Could the Parliamentary Secretary to the Board of Trade tell us precisely what is to happen to the 600 jobs which we have been promised? As we pointed out a few weeks ago, while we welcomed that promise, the Government is really only tinkering with the problem. We can look back six or eight months when there was a by-election in my constituency, and the President of the Board of Trade showed some interest in the area. Following the by-election we understood that the matter would be examined. It is true that both the President and the Parliamentary Secretary visited the south-east of Northumberland. Some of the visits were considerably shorter than others and, while the Parliamentary Secretary has assured me that he was very well received, the people of the area are very doubtful about the value of the visit, squeezed into the half-hour before lunch time. I do not want to be unfair, but I think that thirty minutes to an hour and a half would have covered the extent of this visit.

We are thinking of the areas of highest unemployment and what they are looking for is not only additional jobs, but a diversification of jobs; and that means a diversification of industry.
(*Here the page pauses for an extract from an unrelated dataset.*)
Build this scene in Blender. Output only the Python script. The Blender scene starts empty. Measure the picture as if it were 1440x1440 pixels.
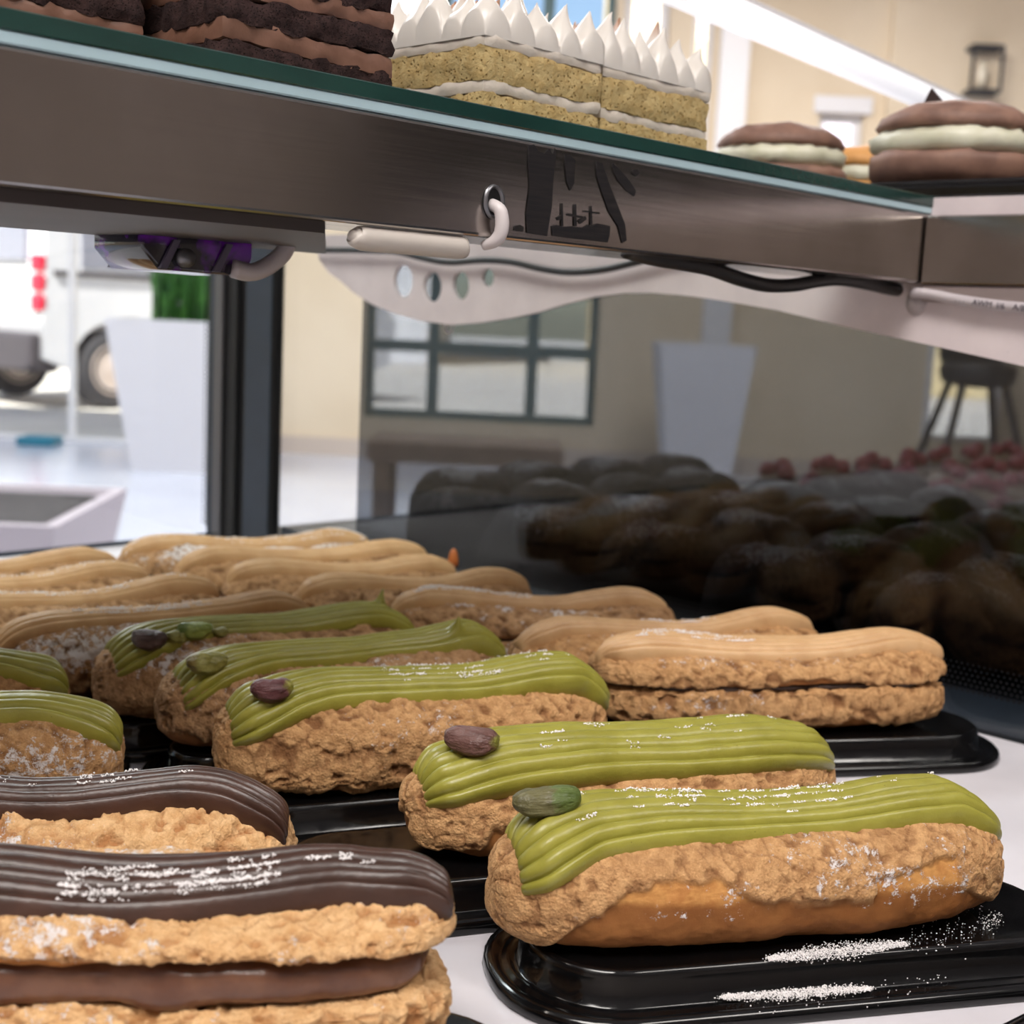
import bpy, bmesh, math, random
import numpy as np
from mathutils import Vector, Matrix
from mathutils.bvhtree import BVHTree

SC = bpy.context.scene
COL = SC.collection
# ------------------------------------------------------------------ camera
F = 1890.0; PHI = math.radians(8.25); RHO = math.radians(2.7)
CZ = 0.90            # height of the lens above the shop floor
DK = 0.73            # height of the white display deck
fw = np.array([0, math.cos(PHI), -math.sin(PHI)])
r0 = np.array([1.0, 0, 0]); u0 = np.array([0, math.sin(PHI), math.cos(PHI)])
RT = math.cos(RHO) * r0 + math.sin(RHO) * u0
UP = -math.sin(RHO) * r0 + math.cos(RHO) * u0
CP = np.array([0, 0, CZ])
cam = bpy.data.cameras.new('camera'); cam_ob = bpy.data.objects.new('camera', cam); COL.objects.link(cam_ob)
m = Matrix.Identity(4)
for i in range(3):
    m[i][0] = RT[i]; m[i][1] = UP[i]; m[i][2] = -fw[i]; m[i][3] = CP[i]
cam_ob.matrix_world = m
cam.sensor_width = 36; cam.lens = 36 * F / 1440; cam.clip_start = 0.01; cam.clip_end = 200
cam.dof.use_dof = True; cam.dof.focus_distance = 0.37; cam.dof.aperture_fstop = 19
SC.camera = cam_ob
# ------------------------------------------------------------------ world, sun, lamps, exposure
SC.view_settings.view_transform = 'Standard'; SC.view_settings.look = 'None'
SC.view_settings.gamma = 1; SC.view_settings.use_curve_mapping = False
SC.view_settings.exposure = -0.2
W = bpy.data.worlds.new('sky'); SC.world = W; W.use_nodes = True
wn = W.node_tree.nodes; wl = W.node_tree.links
sky = wn.new('ShaderNodeTexSky'); sky.sky_type = 'NISHITA'; sky.sun_disc = False
sky.sun_elevation = math.radians(48); sky.sun_rotation = math.radians(200); sky.air_density = 1.0; sky.dust_density = 0.6
wl.new(sky.outputs[0], wn['Background'].inputs[0]); wn['Background'].inputs[1].default_value = 0.20
sun = bpy.data.lights.new('sun', 'SUN'); sun.energy = 15.0; sun.angle = math.radians(0.6); sun.color = (1, 0.95, 0.88)
sun_ob = bpy.data.objects.new('sun', sun); COL.objects.link(sun_ob)
sun_ob.rotation_euler = Vector((0.35, 0.75, -1.0)).to_track_quat('-Z', 'Y').to_euler()
PANELS = [  # ceiling panel lamps of the shop: x, y, size x, size y, watts, colour
    (-0.45, -1.25, 1.2, 1.2, 96, (1.0, 0.95, 0.90)),
    (1.7, -0.9, 1.2, 0.6, 44, (1.0, 0.94, 0.88)),
    (-1.7, 2.8, 1.2, 0.6, 60, (0.92, 0.95, 1.0)),
    (1.3, 5.7, 1.2, 1.2, 150, (1.0, 0.94, 0.87)),
    (-2.6, 6.0, 1.2, 1.2, 95, (0.92, 0.95, 1.0)),
]
CEIL = 3.3
for (x, y, sx, sy, p, c) in PANELS:
    l = bpy.data.lights.new('ceiling_lamp_light', 'AREA'); l.shape = 'RECTANGLE'; l.size = sx; l.size_y = sy; l.energy = p; l.color = c
    o = bpy.data.objects.new('ceiling_lamp_light', l); COL.objects.link(o); o.location = (x, y, CEIL - 0.045)

# ------------------------------------------------------------------ helpers: rays, noise, meshes
def ray(x, y): return fw + RT * (x - 720) / F - UP * (y - 720) / F
def atz(x, y, z):
    d = ray(x, y); return CP + d * (z - CZ) / d[2]
def aty(x, y, Y):
    d = ray(x, y); return CP + d * Y / d[1]
def hit(x, y, p0, n):
    d = ray(x, y); return CP + d * (np.dot(np.array(p0) - CP, n) / np.dot(d, n))
def pix(p):
    v = np.asarray(p, float) - CP; w = v @ fw
    return 720 + F * (v @ RT) / w, 720 - F * (v @ UP) / w, w
# the display case stands turned in the room: its own axes are o (along the shelf rail) and b (away from the rail)
AU = np.array([.6931, .7208, 0]); AB = np.array([-.7208, .6931, 0])
G0 = np.array([.1760, .6016, 0]); CANG = math.atan2(.7208, .6931)
def P(o, b, z): return G0 + AU * o + AB * b + np.array([0, 0, z])
def loc(p):
    r = np.asarray(p) - G0; return np.array([r @ AU, r @ AB, p[2]])
def on_rail(x, y, b=-.003): return loc(hit(x, y, P(0, b, 0), AB))
def on_pane(x, y, o=0.0): return loc(hit(x, y, P(o, 0, 0), AU))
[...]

For too long we have been dependant on single industries and in the Midlands and the South, the Government, when it still claimed that we were an affluent society, told us that there were more jobs than people requiring them; but that was not so in the areas I have mentioned. This is a question of assisting the country as a whole, and not merely the area I have mentioned, or even Northumberland as a whole.

One of the reasons we have run into this type of crisis is not that we are facing an economic crisis as a nation, but that we are facing an economic crisis created by the type of policies which this Government have been carrying on for the last ten years. West Germany has been cited as an example to many of us in the industrial areas of this country. The unemployment rate in that country at the moment is running at about ½ per cent., I believe. Had the President of the Board of Trade and had his Department been able to divert and attract industries to the south-east of Northumberland and into areas of high unemployment the country might have reached a similar position, and we could have produced similar figures of employment, and that would have given us in production the difference between what now is an economic crisis and a certain amount of fluency in the industrial position.
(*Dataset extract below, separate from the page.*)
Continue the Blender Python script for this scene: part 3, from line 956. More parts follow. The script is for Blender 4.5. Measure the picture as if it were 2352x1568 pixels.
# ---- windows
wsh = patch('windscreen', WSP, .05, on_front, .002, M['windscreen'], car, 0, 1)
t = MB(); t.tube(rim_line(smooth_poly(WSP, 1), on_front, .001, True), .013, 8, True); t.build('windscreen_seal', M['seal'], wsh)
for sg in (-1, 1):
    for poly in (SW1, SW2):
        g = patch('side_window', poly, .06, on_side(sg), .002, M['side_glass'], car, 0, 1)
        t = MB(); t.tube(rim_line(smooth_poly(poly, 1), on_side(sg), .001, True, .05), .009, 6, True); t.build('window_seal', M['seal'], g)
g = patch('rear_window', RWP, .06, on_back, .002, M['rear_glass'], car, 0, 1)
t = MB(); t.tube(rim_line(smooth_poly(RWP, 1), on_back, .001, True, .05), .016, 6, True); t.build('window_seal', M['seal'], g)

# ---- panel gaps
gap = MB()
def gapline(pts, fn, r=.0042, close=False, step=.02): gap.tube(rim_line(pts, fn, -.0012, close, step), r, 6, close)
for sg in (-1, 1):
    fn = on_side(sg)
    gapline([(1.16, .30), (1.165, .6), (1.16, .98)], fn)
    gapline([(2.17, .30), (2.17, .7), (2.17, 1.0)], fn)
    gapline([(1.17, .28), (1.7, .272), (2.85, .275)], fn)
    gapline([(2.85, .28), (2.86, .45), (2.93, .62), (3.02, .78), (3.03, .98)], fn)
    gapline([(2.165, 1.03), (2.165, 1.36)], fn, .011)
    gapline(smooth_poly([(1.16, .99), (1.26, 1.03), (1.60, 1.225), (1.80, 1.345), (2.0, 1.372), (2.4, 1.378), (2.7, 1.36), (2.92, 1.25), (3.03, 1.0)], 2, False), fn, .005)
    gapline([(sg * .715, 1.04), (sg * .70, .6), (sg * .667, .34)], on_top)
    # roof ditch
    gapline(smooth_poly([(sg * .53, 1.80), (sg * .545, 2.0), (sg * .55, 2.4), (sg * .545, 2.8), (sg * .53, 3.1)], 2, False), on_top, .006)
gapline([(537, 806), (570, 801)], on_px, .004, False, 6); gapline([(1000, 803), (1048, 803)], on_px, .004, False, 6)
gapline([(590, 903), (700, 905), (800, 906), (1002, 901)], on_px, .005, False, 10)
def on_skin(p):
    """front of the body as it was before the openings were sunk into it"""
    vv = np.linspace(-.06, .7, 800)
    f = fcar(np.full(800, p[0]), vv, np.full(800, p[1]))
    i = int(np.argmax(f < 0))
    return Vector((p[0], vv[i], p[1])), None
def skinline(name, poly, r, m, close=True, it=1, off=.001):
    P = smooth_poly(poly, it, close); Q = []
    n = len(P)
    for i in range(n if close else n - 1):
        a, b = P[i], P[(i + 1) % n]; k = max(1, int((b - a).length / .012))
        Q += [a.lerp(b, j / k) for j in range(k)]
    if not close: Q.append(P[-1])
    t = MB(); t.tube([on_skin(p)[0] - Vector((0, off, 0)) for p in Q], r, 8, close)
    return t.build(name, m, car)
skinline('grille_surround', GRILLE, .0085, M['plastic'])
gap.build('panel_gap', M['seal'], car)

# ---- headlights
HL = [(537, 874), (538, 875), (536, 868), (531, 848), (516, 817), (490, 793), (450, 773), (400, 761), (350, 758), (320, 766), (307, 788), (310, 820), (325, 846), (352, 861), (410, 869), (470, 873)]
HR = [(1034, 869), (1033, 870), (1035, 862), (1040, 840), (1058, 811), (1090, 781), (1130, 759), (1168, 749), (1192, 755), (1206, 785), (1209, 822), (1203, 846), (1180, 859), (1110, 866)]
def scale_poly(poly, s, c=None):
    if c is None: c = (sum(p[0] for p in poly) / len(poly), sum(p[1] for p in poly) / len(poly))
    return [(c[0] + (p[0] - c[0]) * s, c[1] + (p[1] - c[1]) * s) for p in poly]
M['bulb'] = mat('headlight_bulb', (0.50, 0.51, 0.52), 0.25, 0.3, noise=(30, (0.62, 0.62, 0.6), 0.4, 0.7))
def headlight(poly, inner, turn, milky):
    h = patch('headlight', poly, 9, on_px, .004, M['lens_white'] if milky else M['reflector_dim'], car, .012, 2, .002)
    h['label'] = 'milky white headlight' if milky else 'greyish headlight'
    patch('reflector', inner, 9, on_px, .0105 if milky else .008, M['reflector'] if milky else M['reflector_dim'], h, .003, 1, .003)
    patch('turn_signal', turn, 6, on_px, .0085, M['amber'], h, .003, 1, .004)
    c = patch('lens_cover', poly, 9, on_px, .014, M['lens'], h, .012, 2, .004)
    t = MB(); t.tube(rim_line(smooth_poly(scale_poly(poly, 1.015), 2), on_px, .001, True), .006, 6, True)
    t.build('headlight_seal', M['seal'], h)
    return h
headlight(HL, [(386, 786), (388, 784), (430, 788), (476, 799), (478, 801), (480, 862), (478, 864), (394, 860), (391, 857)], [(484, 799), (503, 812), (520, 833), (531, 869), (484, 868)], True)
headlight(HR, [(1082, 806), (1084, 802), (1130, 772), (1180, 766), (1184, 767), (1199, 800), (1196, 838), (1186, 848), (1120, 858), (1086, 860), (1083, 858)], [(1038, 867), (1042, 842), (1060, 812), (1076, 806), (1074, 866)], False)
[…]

While I would indict not the Government but the policies which have created the crisis, the real villian of the piece, in my view, and in the view of the people I represent, is the President of the Board of Trade, because he has examined the problem; and I credit him with understanding the nature of the problem, and also on having the "know-how" to tackle and solve it. Where he is to be indicted by the people of areas like mine is in his failure to stand up to the Cabinet and to stand up to the Treasury to see that the location of industry became a major plank in the economic planning of the Government. It may be that till we get rid of the present Government we are not going to solve our problem, but, whether we like it or not, they still have a considerable time to run, and our people cannot afford to wait.

On this occasion which has been given to back benchers to voice the grievances of their constituents I would impress upon the President of the Board of Trade the necessity to tackle this problem not only in the interests of the people I represent, but in the interests of the country as a whole.